Выбрать главу

Выезжать за границу Кондрашин начал в 1939 году, так что к концу семидесятых впечатлений у него накопилось достаточно, и выводы, как говорится, напрашивались сами собой. Тем более, что он не довольствовался только бытовыми наблюдениями, но и в своих зарубежных турне покупал, изучал издания, названия которых в те годы страшно было произнести вслух. Теперь, правда, их цитируют в нашей прессе, и все же, признаться, как-то неспокойно порой бывает, нет-нет, а дрогнет что-то внутри. Какой-то, неосознанный даже, мгновенный тайный огляд: а не подсматривает, не подслушивает ли за тобой некто, перед кем на всякий случай стоит оправдаться… Даже теперь, а тогда?

Двоемыслие, пожалуй, в ряду самых тяжких бед, причиненных людям Системой. И человека от природы правдивого можно заставить лгать, но сознание его станет разодранным, занеможет душа. Ведь она-то, душа, знает, что ложь — грех, и не принимает никаких оправданий. В письмах Кирилла Петровича родным из Голландии как рефрен повторяется: молитесь за меня…

В последние годы своей жизни в СССР у него стала развиваться глухота: выпадали определенные частоты. Однажды на репетиции он не услышал вступление за сценой английского рожка, пришел домой, близкий к обмороку. Возможно, это было следствием нервного истощения, что подтверждает его последующая, двухлетняя работа с западными оркестрами, где не возникало подобных проблем.

А вот дома, с родным коллективом, он почувствовал себя уязвимым, беззащитным: о беспощадности оркестрантов знал на примере глохнувшего Маркевича, Файера, о которых рассказывались забавные анекдоты, но он, при своей гордости, властности, не мог допустить никаких шуток в отношении себя.

Можно представить состояние человека, для которого пошатнулось главное, в чем он и от себя и от других требовал безупречности, и вдруг почувствовавшего свою неполноценность.

Он решил из оркестра уйти — из оркестра, им слепленного, являющегося его детищем. И никто его не удержал, не выразил хотя бы огорчения, ни коллеги, ни «высокие инстанции». Как у нас принято: был человек — и нету.

Обещали, правда, что его будут приглашать как дирижера-гастролера, что распространено повсюду на Западе, но у нас встречает опять же специфические, наши трудности: лишившись положения хозяина, со своей вотчиной распрощавшись, человек оказывается не у дел, выброшенным, никому не нужным.

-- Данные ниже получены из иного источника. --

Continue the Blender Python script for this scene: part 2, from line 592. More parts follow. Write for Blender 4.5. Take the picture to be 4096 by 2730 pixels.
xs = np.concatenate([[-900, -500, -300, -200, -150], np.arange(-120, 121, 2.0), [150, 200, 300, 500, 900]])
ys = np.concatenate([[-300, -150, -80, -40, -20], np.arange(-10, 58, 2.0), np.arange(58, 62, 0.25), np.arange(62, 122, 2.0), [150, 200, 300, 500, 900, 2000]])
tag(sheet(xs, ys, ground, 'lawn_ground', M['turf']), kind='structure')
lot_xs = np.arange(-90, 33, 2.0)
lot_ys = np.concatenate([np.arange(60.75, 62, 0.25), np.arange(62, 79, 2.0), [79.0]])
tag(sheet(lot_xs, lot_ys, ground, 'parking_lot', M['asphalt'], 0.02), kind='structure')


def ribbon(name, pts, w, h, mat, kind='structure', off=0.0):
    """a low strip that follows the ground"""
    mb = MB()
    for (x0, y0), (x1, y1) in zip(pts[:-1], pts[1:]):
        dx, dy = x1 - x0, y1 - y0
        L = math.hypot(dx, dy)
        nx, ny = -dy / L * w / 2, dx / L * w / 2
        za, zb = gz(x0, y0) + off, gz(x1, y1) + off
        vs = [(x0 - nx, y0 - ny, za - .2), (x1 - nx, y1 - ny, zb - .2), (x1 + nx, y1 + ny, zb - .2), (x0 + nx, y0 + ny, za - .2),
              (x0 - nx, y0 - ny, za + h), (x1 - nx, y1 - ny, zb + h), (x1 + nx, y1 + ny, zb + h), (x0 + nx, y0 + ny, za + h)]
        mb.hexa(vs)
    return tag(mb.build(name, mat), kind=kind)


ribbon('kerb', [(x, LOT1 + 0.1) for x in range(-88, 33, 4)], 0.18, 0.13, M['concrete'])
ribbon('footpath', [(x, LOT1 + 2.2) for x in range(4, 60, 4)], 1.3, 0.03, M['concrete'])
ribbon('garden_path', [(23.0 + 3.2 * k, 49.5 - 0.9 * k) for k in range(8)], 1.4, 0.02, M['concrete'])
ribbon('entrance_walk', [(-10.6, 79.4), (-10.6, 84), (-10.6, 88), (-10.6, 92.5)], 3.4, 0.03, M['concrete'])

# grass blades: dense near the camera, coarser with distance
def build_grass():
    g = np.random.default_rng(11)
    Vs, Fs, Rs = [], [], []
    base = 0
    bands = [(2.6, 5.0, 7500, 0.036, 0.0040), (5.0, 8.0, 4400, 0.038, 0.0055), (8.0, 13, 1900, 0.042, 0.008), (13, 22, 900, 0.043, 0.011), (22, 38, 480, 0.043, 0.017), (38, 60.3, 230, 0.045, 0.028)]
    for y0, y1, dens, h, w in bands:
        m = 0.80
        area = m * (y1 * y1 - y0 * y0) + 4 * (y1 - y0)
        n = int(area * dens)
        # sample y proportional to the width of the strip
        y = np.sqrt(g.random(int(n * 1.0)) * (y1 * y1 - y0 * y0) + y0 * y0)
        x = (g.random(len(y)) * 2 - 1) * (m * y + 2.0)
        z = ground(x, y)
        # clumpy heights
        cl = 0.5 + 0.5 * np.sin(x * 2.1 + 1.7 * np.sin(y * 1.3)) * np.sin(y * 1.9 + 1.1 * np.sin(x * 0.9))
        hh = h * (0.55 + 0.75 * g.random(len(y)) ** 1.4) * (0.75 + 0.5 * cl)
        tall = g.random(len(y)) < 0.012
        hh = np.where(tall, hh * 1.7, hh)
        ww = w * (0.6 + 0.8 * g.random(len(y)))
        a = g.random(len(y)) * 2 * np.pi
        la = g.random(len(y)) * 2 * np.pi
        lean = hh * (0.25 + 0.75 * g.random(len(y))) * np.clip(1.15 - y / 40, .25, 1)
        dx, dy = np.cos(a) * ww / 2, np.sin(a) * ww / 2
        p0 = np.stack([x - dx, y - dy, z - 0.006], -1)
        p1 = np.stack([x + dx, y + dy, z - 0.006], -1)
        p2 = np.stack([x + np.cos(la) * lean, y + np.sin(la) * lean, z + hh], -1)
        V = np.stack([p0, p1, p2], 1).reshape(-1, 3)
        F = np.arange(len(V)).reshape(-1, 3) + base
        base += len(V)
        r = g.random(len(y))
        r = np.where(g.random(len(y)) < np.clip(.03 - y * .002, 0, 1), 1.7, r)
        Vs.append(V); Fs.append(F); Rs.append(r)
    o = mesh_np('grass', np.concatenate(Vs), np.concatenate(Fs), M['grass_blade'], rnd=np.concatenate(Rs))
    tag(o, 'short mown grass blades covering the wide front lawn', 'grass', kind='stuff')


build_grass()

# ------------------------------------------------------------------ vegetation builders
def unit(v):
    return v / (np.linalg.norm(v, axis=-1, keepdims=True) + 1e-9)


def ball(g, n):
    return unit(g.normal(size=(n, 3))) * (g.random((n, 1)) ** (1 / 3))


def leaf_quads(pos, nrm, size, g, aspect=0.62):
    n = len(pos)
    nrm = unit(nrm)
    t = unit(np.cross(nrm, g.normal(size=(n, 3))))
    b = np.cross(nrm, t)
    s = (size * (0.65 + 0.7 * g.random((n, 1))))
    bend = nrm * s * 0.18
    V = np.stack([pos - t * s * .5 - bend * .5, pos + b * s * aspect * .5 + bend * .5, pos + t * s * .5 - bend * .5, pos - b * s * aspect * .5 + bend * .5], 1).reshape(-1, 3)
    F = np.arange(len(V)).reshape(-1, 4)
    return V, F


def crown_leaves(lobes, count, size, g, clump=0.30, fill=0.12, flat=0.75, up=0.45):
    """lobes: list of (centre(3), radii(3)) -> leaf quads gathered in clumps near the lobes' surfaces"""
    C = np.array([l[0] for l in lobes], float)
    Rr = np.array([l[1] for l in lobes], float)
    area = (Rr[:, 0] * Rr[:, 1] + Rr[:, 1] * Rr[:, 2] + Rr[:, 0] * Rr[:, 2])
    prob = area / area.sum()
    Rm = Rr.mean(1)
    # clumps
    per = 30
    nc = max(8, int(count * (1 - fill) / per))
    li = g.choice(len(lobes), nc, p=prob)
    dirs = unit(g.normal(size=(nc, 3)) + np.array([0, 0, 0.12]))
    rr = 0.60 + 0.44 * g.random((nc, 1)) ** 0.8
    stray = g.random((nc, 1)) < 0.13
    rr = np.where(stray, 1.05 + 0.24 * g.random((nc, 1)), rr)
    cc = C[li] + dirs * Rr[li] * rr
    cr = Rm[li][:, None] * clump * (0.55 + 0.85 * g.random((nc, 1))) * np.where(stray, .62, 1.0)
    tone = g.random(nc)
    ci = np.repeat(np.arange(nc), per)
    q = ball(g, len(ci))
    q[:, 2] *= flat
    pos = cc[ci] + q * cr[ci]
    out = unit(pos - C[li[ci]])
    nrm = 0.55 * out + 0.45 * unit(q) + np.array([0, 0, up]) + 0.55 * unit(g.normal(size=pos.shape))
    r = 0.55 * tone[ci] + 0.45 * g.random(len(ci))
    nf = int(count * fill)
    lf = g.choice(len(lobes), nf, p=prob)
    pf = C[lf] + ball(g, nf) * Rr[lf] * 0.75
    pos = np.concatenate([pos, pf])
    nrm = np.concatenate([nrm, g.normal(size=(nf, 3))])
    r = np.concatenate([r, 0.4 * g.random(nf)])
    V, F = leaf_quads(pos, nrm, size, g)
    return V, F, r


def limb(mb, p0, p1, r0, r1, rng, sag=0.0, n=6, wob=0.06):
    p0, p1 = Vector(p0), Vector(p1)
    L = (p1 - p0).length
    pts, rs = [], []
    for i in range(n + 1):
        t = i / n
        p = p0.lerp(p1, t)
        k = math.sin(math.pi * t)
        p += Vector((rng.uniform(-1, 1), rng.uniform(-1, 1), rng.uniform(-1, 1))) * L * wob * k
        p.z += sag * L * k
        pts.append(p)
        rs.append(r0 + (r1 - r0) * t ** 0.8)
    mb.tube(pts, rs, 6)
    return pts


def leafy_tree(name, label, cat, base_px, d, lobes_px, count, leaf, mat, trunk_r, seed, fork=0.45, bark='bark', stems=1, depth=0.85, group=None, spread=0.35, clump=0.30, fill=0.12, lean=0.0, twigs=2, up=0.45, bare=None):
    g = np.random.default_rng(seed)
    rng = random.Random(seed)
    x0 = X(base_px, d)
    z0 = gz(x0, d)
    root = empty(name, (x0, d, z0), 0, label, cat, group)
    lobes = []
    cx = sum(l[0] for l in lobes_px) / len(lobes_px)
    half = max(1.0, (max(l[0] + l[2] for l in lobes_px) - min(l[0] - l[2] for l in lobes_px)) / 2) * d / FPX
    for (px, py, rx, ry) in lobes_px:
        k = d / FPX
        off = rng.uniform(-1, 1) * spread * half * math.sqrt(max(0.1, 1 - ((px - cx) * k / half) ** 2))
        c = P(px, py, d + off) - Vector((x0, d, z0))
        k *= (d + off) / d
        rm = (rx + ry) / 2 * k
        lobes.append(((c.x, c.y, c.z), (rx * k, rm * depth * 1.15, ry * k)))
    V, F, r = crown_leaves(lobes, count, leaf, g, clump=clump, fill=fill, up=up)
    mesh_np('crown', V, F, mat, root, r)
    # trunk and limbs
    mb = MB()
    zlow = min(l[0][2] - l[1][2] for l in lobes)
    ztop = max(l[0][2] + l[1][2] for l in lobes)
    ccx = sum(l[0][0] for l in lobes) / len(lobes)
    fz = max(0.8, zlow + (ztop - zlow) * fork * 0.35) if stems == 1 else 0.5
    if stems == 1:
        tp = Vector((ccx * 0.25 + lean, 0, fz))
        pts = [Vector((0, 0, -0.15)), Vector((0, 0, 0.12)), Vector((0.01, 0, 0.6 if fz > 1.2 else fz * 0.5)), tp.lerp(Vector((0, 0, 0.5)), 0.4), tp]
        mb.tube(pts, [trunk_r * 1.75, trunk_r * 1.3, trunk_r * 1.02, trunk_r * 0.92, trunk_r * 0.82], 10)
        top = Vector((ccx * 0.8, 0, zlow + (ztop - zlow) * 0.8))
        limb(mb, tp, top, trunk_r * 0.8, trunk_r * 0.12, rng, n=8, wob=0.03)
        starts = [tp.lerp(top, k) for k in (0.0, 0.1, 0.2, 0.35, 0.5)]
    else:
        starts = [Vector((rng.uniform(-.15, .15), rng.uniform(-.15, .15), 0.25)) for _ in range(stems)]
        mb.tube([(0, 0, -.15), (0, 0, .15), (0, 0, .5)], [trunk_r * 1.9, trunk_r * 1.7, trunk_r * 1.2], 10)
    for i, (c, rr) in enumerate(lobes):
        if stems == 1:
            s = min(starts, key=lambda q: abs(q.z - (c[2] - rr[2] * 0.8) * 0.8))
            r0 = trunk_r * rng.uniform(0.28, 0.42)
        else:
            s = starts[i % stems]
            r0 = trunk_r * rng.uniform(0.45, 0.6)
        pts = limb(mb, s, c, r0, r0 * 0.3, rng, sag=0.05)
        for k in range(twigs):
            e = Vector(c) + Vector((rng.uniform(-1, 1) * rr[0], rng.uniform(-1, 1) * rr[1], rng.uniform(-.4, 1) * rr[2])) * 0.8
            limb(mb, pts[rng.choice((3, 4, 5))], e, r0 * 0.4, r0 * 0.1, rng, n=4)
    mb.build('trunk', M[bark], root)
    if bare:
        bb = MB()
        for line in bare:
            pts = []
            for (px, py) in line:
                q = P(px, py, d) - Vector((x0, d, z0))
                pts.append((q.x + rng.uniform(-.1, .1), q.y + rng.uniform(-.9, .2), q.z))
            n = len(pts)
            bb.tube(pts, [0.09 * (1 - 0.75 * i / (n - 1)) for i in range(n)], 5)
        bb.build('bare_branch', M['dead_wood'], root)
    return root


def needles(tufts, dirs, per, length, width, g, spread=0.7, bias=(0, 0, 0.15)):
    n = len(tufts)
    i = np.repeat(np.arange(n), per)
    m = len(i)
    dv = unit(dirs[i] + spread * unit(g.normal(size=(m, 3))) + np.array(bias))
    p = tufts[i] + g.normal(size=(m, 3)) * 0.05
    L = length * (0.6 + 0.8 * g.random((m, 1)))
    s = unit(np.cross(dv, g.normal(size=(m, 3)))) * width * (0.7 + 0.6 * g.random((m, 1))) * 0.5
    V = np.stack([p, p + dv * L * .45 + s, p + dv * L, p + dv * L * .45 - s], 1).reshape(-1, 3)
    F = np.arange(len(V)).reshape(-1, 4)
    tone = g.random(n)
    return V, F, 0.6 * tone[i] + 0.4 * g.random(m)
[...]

Мы не умеем чтить людей по заслугам, в нас не воспитано чувство признательности, мы не способны увидеть самих себя в завтрашнем дне: как поступили мы, так поступят и с нами, и наше желание все урвать сейчас, сию же минуту, бездушный безмозглый прагматизм, застилающий наши глаза, обернется собственной нашей раздавленностью, мольбой о пощаде.

Кондрашина приглашали гастролировать за границу. Но и тут сложности возникли. При оформлении нужна была справка о состоянии здоровья, каждый год приходилось проходить перерегистрацию, а у него нашли аневризму аорты: могли выпустить, а могли и нет.

Каждый раз он пересекал границу с ощущением, что следующего раза не будет. Не допустят, запретят. А зачем тогда все? И тут он оказался в чужой власти, за него решающей жить ему или помирать, дирижировать или поливать фикус. А уж он-то знал как срабатывает Система: нет — и все.

Он остался. Это был прыжок в пропасть, странный, безумный с точки зрения тех, кто стоит на твердой почве, на т о м берегу. Возможно, совершил он его в состоянии смятенности. Потом вспоминали, что он договаривался о встречах, затеял в квартире капитальный ремонт, размечал, планировал жизнь на месяцы вперед, с учетом несомненного своего возвращения, и вдруг… Но когда обсуждается чье-то самоубийство, тоже всплывают несуразности: зачем было в парикмахерскую идти, заказывать пальто, покупать новую мебель, а на следующий день… Нет, живым не понять. И разумным, сбалансированным не почувствовать грани, где все обрывается, рушится, где не может быть пути назад, нельзя отступиться. Черта подведена; а что там, дальше, — другая жизнь?..

Однако, его письма к жене свидетельствуют, что другой жизни так и не получилось, и сам он другим не стал, как ни хотелось ему перемениться, избавиться от груза, накопленного за шестьдесят пять лет, освободиться от «нашей специфики», на фоне западной жизни, при западном окружении, осознаваемой им все с большим стыдом, как уродство. «Я надеялся, — он писал, — получить свободу, но от себя не убежишь. Поэтому и полной свободы я не обрел — остановился на полпути». Казалось, и быт у него переменился, и возможности, — все бы забыть, отбросить, и в первую очередь себя, прежнего!